As Ms Abodo takes over the DPP’s office whose annual budget stands at measly Shs43 billion, it’s now documented how 73 courts just co-opt prosecutors since they have no full-time prosecutors.
“There are now more judicial officers than prosecutors in the field and yet this should be the reverse. In essence, this contributes to the growing case backlog in the criminal justice system,” prosecutors told Kamuntu during their interface.
With a paltry budget, the prosecutors have found it increasingly difficult, they say, to adequately cope with the increasing crime rate and its complexity which requires rigorous and specific investigations and prosecution processes without a consistent increase in the budgetary allocation.

With crime increasing and getting complex every other a day, the new DPP needs to prioritise capacity and skills development of her foot soldiers.
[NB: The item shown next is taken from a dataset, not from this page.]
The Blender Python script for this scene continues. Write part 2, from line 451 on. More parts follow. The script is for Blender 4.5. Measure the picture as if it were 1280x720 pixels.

The DPP’s office has a long-term plan of establishing a prosecutors’ academy which they say will “promote efficiency and effectiveness in the administration of criminal justice” but in the meantime, the office is pursuing the setting up of a project titled ‘Enhancing Prosecution Services for All’.
It will focus, they explain, on training state prosecutors in specialised skills to facilitate them perform better. Ms Abodo will have to fast track these plans considering that they aren’t new to her.